В противостоянии с Карениным он чувствует себя пристыженным, униженным, виноватым и лишенным возможности смыть свое унижение, потому стреляется. Толстой рисует человека благородного, внутренне честного, способного на самопожертвование, человека чести и порядочности. Не задумываясь ни на минуту, он отказывается от нового лестного карьерного предложения. Такой шаг, по прежним понятиям Вронского, был бы позорным и невозможным, но сейчас действовали уже другие резоны. Заметив, что начальство не одобрило его поступка, он тотчас же выходит в отставку.
Вронский способен плакать у постели умирающей Анны, просить пощады у ее мужа. Он способен осознать, что вне его любви к Анне («Честолюбие? Серпуховской? Свет? Двор?» (8; 442)) у него ничего нет и ни на чем невозможно остановиться. «Все это имело смысл прежде, но теперь ничего этого уже не было» (Там же).
«Алексей Вронский есть олицетворенная честь» (8; 448), – скажет его кузина Бетси Тверская, имея для такой оценки все основания. Вронский испытал подлинное отчаяние при мысли, что может навсегда потерять Анну.
Но ярче всего о Вронском думает Анна. «Чем больше она узнавала Вронского, тем больше она любила его. Она любила его за его самого и за его любовь к ней. Полное обладание им было ей постоянно радостно. Близость его ей всегда была приятна. Все черты его характера, которые она узнавала больше и больше, были для нее невыразимо милы. Наружность его, изменившаяся в штатском платье, была для нее привлекательна, как для молодой влюбленной. Во всем, что он говорил, думал и делал, она видела что-то особенно благородное и возвышенное. Ее восхищение пред ним часто пугало ее самое: она искала и не могла найти в нем ничего непрекрасного. Она не смела показывать ему сознание своего ничтожества пред ним. Ей казалось, что он, зная это, скорее может разлюбить ее; а она ничего так не боялась теперь, хотя и не имела к тому никаких поводов, как потерять его любовь. Но она не могла не быть благодарна ему за его отношение к ней и не показывать, как она ценит его. Он, по ее мнению, имевший такое определенное призвание к государственной деятельности, в которой должен был играть видную роль, – он пожертвовал честолюбием для нее, никогда не показывая ни малейшего сожаления. Он был, более чем прежде, любовно-почтителен к ней, и мысль о том, чтоб она никогда не почувствовала неловкости своего положения, ни на минуту не покидала его. Он, столь мужественный человек, в отношении ее не только никогда не противоречил, но не имел своей воли и был, казалось, только занят тем, как предупредить ее желания. И она не могла не ценить этого, хотя эта самая напряженность его внимания к ней, эта атмосфера забот, которою он окружал ее, иногда тяготили ее» (9; 34).

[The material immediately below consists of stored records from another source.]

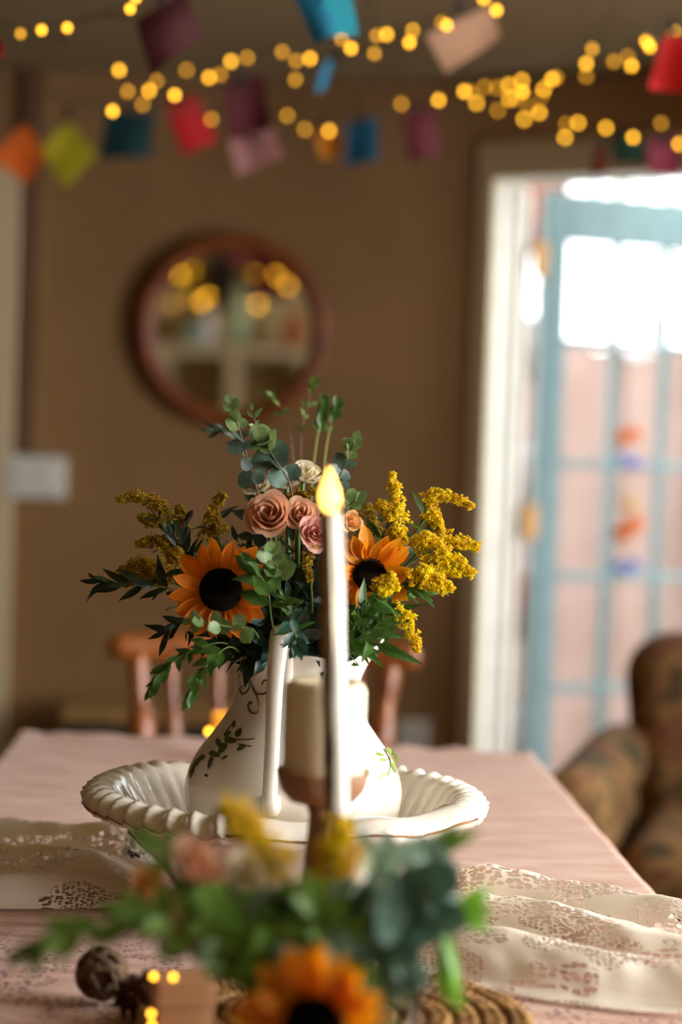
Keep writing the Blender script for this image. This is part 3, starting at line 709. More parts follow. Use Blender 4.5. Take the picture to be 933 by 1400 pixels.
# ---------------- slender taper candle with a glowing flame, in a glass candlestick
ta, tb_ = P(461, 1118, 1.50), P(452, 699, 1.50)
tp = thing('taper_candle', ta, 'tall slender white taper candle with a lit flame in front of the jug', 'candle')
tl = (tb_-ta).length; n = 40; V, F = [], []
for i in range(n):
    z = tl*i/(n-1)
    for k in range(24):
        a = 2*pi*k/24; r = .0092*(1 - .06*z/tl) * (1 + .07*noise.noise(Vector((cos(a)*1.2, sin(a)*1.2, z*26)))*1.0)
        if i == n-1: r *= .8
        V.append(ta + Vector((r*cos(a), r*sin(a), z)))
F = [(i*24+k, i*24+(k+1) % 24, (i+1)*24+(k+1) % 24, (i+1)*24+k) for i in range(n-1) for k in range(24)] + [tuple((n-1)*24+k for k in range(24)), tuple(range(24))[::-1]]
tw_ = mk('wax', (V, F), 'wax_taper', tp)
top = ta + Vector((0, 0, tl))
for a, l in ((-.4, .05), (.9, .09), (2.2, .06), (-1.6, .11)):
    c = [top + Vector((.0088*cos(a), .0088*sin(a), -t*l)) for t in (0, .25, .5, .75, 1)]
    mk('wax_drip', tube(c, [.001, .0014, .0014, .0018, .0008], 6), 'wax_ivory', tw_)
fl = [(.0005, -.003), (.0045, .001), (.0072, .006), (.0078, .010), (.0068, .016), (.0045, .022), (.002, .028), (.0003, .0325)]
mk('flame', lathe(fl, top, 18), 'flame', tp)
tp.rotation_euler = (0, math.atan2(tb_.x-ta.x, tb_.z-ta.z), 0)
gs = thing('glass_candlestick', Vector((ta.x, 1.50, MT)), 'small clear glass candlestick under the slender taper candle', 'candlestick')
G = ta.z - MT
mk('stick', lathe([(.027, 0), (.028, .004), (.020, .012), (.009, .022), (.007, .05), (.012, .065), (.007, .08), (.0075, G-.05), (.013, G-.03), (.0135, G-.001), (0, G-.001)], (ta.x, 1.50, MT), 24), 'jar_glass', gs)

# ---------------- amber votive at the far end of the table
c = P(309, 990, 3.02); c.z = TZ+.002
vo = thing('amber_votive', c, 'glowing amber tealight glass behind the jug', 'votive')
mk('glass_cup', lathe([(.017, 0), (.0195, .004), (.021, .066), (.0195, .066), (.018, .006), (0, .005)], c, 20), 'amber', vo)
mk('light', ico(c + Vector((-.024, -.012, .040)), .0045, 2), 'bulb', vo)

# ---------------- rattan ball, seed cone, brown box, maroon bloom
c = TP(138, 1371, TZ); br = .0235; c.z = TZ + .001
bl = thing('twine_ball', c, 'brown rattan ball on the tablecloth at the lower left', 'decorative ball')
cc = c + Vector((0, 0, br)); rs = random.Random(3)
mk('core', ico(cc, br*.80, 3), 'cone_brown', bl)
for i in range(15):
    ax = Vector((rs.uniform(-1, 1), rs.uniform(-1, 1), rs.uniform(-1, 1))).normalized(); x = ax.orthogonal().normalized(); y = ax.cross(x); off = rs.uniform(-.35, .35)*br
    r2 = sqrt((br*.9)**2 - off**2)
    mk('band', tube([cc + ax*off + x*cos(a)*r2 + y*sin(a)*r2 for a in [2*pi*k/30 for k in range(30)]], (.0016, .0035), 6, True, flat=x), 'twine', bl)
c = TP(196, 1398, TZ); c.z = TZ + .001
sc = thing('pine_cone', c, 'dark brown cone lying beside the rattan ball', 'pine cone')
cc = c + Vector((0, 0, .021)); axd = Vector((.85, -.35, .25)).normalized(); x = axd.orthogonal().normalized(); y = axd.cross(x)
sv, sf = grid(lambda u, v: Vector(((u-.5)*.011*(1-.5*v), v*.011, .004*v*v - .003*(u-.5)**2*4)), 4, 4)
sme = bpy.data.meshes.new('scale'); sme.from_pydata(sv, [], sf); sme.materials.append(M['cone_brown'])
mk('cone_core', tube([cc + axd*(t-.5)*.052 for t in (0, .15, .5, .85, 1)], [.004, .010, .013, .009, .003], 10), 'cone_brown', sc)
for i in range(64):
    t = i/63; a = i*2.39996; r = .012*sqrt(max(.05, sin(pi*(.08+.86*t)))); rd = x*cos(a)+y*sin(a)
    inst('scale', sme, mtx(cc + axd*(t-.5)*.052 + rd*r*.8, rd*.9 + axd*.6, axd*-.6 + rd*.9, 1.0), sc)
c = P(247, 1372, 1.47); c.z = TZ + .001
kb = thing('brown_box', c, 'small brown kraft box among the fairy lights in the foreground', 'box')
bz_ = P(247, 1332, 1.47).z - c.z
mk('box_base', box(c + Vector((0, 0, bz_*.38)), (.040, .03, bz_*.76), .002, .3), 'kraft', kb, False); mk('lid', box(c + Vector((0, 0, bz_*.88)), (.043, .033, bz_*.24), .002, .3), 'kraft', kb, False)

# ================================================================== flowers
LEAVES = {}
def leaf_mesh(kind, m):
    key = (kind, m)
    if key in LEAVES: return LEAVES[key]
    out = []
    for var in range(3):
        rs = random.Random(hash(kind) % 1000 + var if False else sum(map(ord, kind))+var*17)
        wd, pk, fold, curl = {'round': (.92, .45, .16, .12), 'lance': (.27, .38, .22, .35), 'oval': (.46, .42, .2, .2), 'blade': (.17, .45, .2, .5), 'sun': (.42, .45, .18, .25)}[kind]
        curl *= rs.uniform(.5, 1.5); tw = rs.uniform(-.12, .12); nv = 7; V, F = [], []
        for j in range(nv):
            t = j/(nv-1)
            if kind == 'round': wv = wd*sqrt(max(0, 1-((t-.5)/.5)**2))*.5
            else:
                a = t/pk if t < pk else (1-t)/(1-pk); wv = wd*.5*(sin(a*pi/2)**(.8 if t < pk else 1.0))
            wv = max(wv, .012 if j in (0, nv-1) else .02)
            for k in (-1, -.5, 0, .5, 1):
                x = k*wv; V.append((x + tw*t*t, t, fold*abs(x) - curl*t*t + .03*sin(t*9+k+var)*abs(k)))
        for j in range(nv-1):
            for k in range(4): F.append((j*5+k, j*5+k+1, (j+1)*5+k+1, (j+1)*5+k))
        me = bpy.data.meshes.new('leaf_'+kind); me.from_pydata(V, [], F); me.polygons.foreach_set('use_smooth', [True]*len(F)); me.materials.append(M[m]); out.append(me)
    LEAVES[key] = out; return out
def sprig(name, label, cat, group, path, leaf, lm, stem_m, n, size, spread=55, t0=.25, sr=.0014, pair=True, seed=1, face=(0, -1, .4), jit=.5, tip=True, fresh=None, droop=0):
    rs = random.Random(seed); sp = spline(path, 36); root = thing(name, sp[0], label, cat, group)
    mk('stem', tube(sp, [sr*(1-.6*i/35) for i in range(36)], 6), stem_m, root)
    face = Vector(face)
    for i in range(n):
        t = t0 + (1-t0)*(i+.5*rs.random())/n; k = min(int(t*35), 34); p = sp[k].lerp(sp[k+1], t*35-k); tg = (sp[k+1]-sp[k]).normalized()
        ax = tg.cross(face).normalized(); ax2 = tg.cross(ax)
        phi = (i % 2)*pi/2*.8 + rs.uniform(-.5, .5) if pair else i*2.4 + rs.uniform(-.4, .4)
        sd = ax*cos(phi) + ax2*sin(phi)
        for s in ((1, -1) if pair else (1,)):
            a = R(spread + rs.uniform(-15, 15))*(1-.45*max(0, t-.6)/.4); L = (size[0] + (size[1]-size[0])*t)*rs.uniform(.8, 1.15)
            d = tg*cos(a) + sd*(s*sin(a)) + Vector((rs.uniform(-1, 1), rs.uniform(-1, 1), rs.uniform(-1, 1)))*.15 - Vector((0, 0, droop))
            z = face + Vector((rs.uniform(-1, 1), rs.uniform(-1, 1), rs.uniform(-1, 1)))*jit + tg*.5
            ml = leaf_mesh(leaf, fresh if (fresh and t > .78) else lm)
            inst('leaf', ml[rs.randrange(3)], mtx(p, d, z, L), root)
    if tip:
        d = (sp[-1]-sp[-3]).normalized(); inst('leaf', leaf_mesh(leaf, fresh or lm)[0], mtx(sp[-1], d, face+rv(.3), size[1]*.8), root)
    return root
def petal_meshes(key, L, W, m, n=3, cup=.18):
    k = ('petal', key)
    if k in LEAVES: return LEAVES[k]
    out = []
    for var in range(n):
        rs = random.Random(var*5+3); V, F = [], []; nv, nu = 8, 5; c = rs.uniform(-.16, .25); tw = rs.uniform(-.1, .1); cu = cup*rs.uniform(.5, 1.4)
        for j in range(nv):
            t = j/(nv-1); wv = .5*W*(.40 + .60*sin(min(1, t/.45)*pi/2)) * (1 if t < .5 else max(.04, 1-((t-.5)/.5)**2.2))
            for i in range(nu):
                u = -1 + 2*i/(nu-1); V.append((u*wv + tw*W*t*t, t*L, L*(cu*u*u*sin(pi*t)*.5 + c*t*t + (.05*cos(u*8)*sin(pi*t)))))
        for j in range(nv-1):
            for i in range(nu-1): F.append((j*nu+i, j*nu+i+1, (j+1)*nu+i+1, (j+1)*nu+i))
        me = bpy.data.meshes.new('petal'); me.from_pydata(V, [], F); me.polygons.foreach_set('use_smooth', [True]*len(F)); me.materials.append(M[m]); out.append(me)
    LEAVES[k] = out; return out
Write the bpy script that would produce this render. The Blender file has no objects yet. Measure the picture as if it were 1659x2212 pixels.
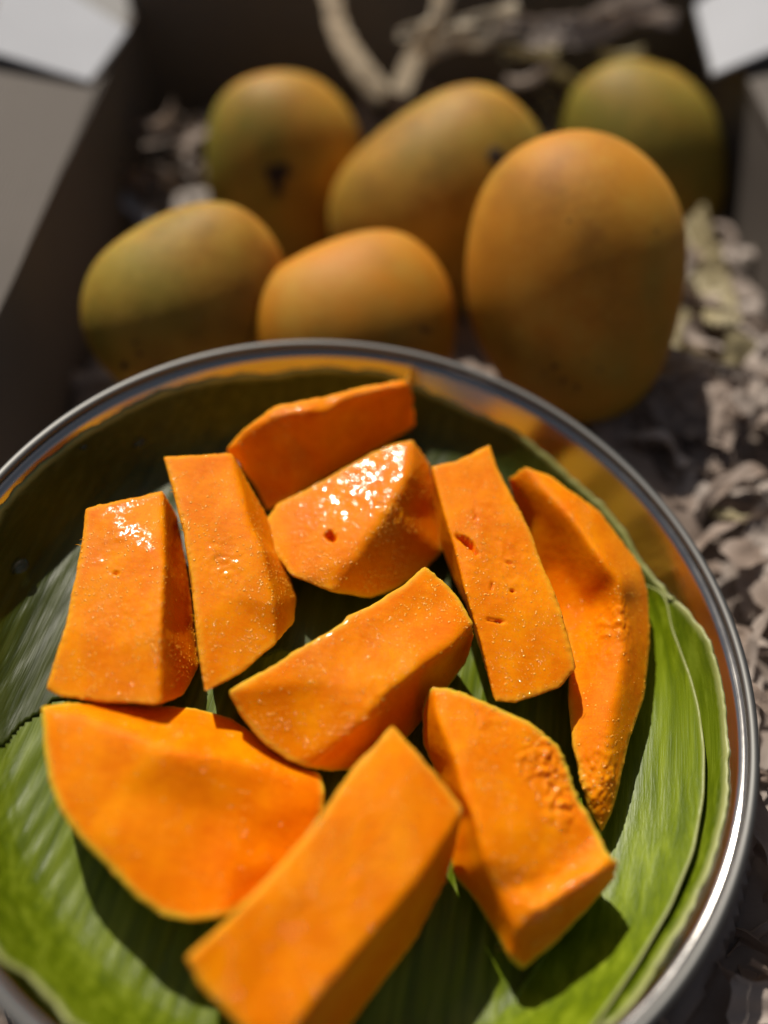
import bpy, bmesh, math, random
import numpy as np
from mathutils import Vector, Matrix, noise
from mathutils.bvhtree import BVHTree
R = math.radians
S = bpy.context.scene
COL = S.collection
rng = random.Random(7)

# ------------------------------------------------------------------ camera, sky, sun, exposure
PITCH = R(36); FPX = 1900.0; CX, CY = 829.5, 1106.0     # focal length and centre for a 1659 x 2212 picture
CAM = Vector((0, 0, 0.33))
cd = bpy.data.cameras.new('camera'); cam = bpy.data.objects.new('camera', cd); COL.objects.link(cam)
cam.location = CAM; cam.rotation_euler = (PITCH, 0, 0); S.camera = cam
cd.sensor_fit = 'HORIZONTAL'; cd.sensor_width = 36; cd.lens = 36*FPX/1659
cd.clip_start = 0.005; cd.clip_end = 50
cd.dof.use_dof = True; cd.dof.focus_distance = 0.272; cd.dof.aperture_fstop = 2.9

SUN_EL, SUN_AZ = R(48), R(-19)                            # azimuth measured from +Y towards +X
sun_dir = Vector((math.sin(SUN_AZ)*math.cos(SUN_EL), math.cos(SUN_AZ)*math.cos(SUN_EL), math.sin(SUN_EL)))
w = bpy.data.worlds.new('World'); S.world = w; w.use_nodes = True
nt = w.node_tree; bg = nt.nodes['Background']; sky = nt.nodes.new('ShaderNodeTexSky')
sky.sky_type = 'NISHITA'; sky.sun_disc = False; sky.sun_elevation = SUN_EL; sky.sun_rotation = SUN_AZ; sky.dust_density = 2.0; sky.air_density = .8; sky.ozone_density = .3
hs = nt.nodes.new('ShaderNodeHueSaturation'); hs.inputs['Saturation'].default_value = .55
nt.links.new(sky.outputs[0], hs.inputs['Color']); nt.links.new(hs.outputs[0], bg.inputs[0]); bg.inputs[1].default_value = 0.05
sd = bpy.data.lights.new('sun', 'SUN'); sun = bpy.data.objects.new('sun', sd); COL.objects.link(sun)
sd.energy = 5.0; sd.angle = R(0.6); sd.color = (1, 0.93, 0.82)
sun.rotation_euler = sun_dir.to_track_quat('Z', 'Y').to_euler(); sun.location = (0.3, 0.6, 1)
S.view_settings.view_transform = 'Standard'; S.view_settings.look = 'None'
S.view_settings.exposure = -0.05; S.view_settings.gamma = 1
S.cycles.use_denoising = True
S.cycles.max_bounces = 10

# ------------------------------------------------------------------ frames
CR = Vector((1, 0, 0)); CF = Vector((0, math.sin(PITCH), -math.cos(PITCH))); CU = CR.cross(CF)
def ray(px, py): return CR*(px-CX) + CU*(CY-py) + CF*FPX           # depth along the axis = FPX
def at_depth(px, py, d): return CAM + ray(px, py)*(d/FPX)
def at_z(px, py, z):
    d = ray(px, py); return CAM + d*((z-CAM.z)/d.z)
# the plate's own frame: rim plane z = 0, camera above the origin; it lies tilted on the packing paper
PTH, PRO, PH = R(36), R(13.2), 0.2367
_f = Vector((0, math.sin(PTH), -math.cos(PTH))); _r = Vector((1, 0, 0)); _u = _r.cross(_f)
_r2 = _r*math.cos(PRO) + _u*math.sin(PRO); _u2 = _u*math.cos(PRO) - _r*math.sin(PRO)
Cw = Matrix((CR, CU, CF)); Cp = Matrix((_r2, _u2, _f))
RPW = Cw.transposed() @ Cp                                           # plate -> world rotation
PC = Vector((-0.0009, 0.1234, 0)); CAMP = Vector((0, 0, PH))
def p2w(p): return CAM + RPW @ (Vector(p) - CAMP)
def pray(px, py): return _r2*(px-CX) + _u2*(CY-py) + _f*FPX
def pz(px, py, z):
    d = pray(px, py); return CAMP + d*((z-PH)/d.z)
PROF = [(0, -.027), (.098, -.027), (.105, -.0254), (.1105, -.021), (.1145, -.0145), (.1185, -.0070), (.1222, 0), (1, 0)]
def bowl(r):
    for (a, za), (b, zb) in zip(PROF, PROF[1:]):
        if r <= b: return za + (zb-za)*(r-a)/(b-a)
    return 0
def bowlp(p): return bowl(math.hypot(p.x-PC.x, p.y-PC.y))
def hit(px, py, lift=.0008):                                         # where a pixel's ray meets the inside of the plate
    z = -.0
    for k in range(400):
        p = pz(px, py, z)
        if p.z <= bowlp(p)+lift: return p
        z -= .0001
    return p
RPLATE = .125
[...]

Но Анна ошибалась: напряженность его внимания к ней стоили ему слишком дорого. Несмотря на полное осуществление того, чего он желал так долго, он не был вполне счастлив. «Он скоро почувствовал, что осуществление его желания доставило ему только песчинку из той горы счастия, которой он ожидал. Это осуществление показало ему ту вечную ошибку, которую делают люди, представляя себе счастие осуществлением желания. Первое время после того, как он соединился с нею и надел штатское платье, он почувствовал всю прелесть свободы вообще, которой он не знал прежде, и свободы любви, и был доволен, но недолго. Он скоро почувствовал, что в душе его поднялись желания желаний, тоска… И как голодное животное хватает всякий попадающийся предмет, надеясь найти в нем пищу, так и Вронский совершенно бессознательно хватался то за политику, то за новые книги, то за картины» (9; 35).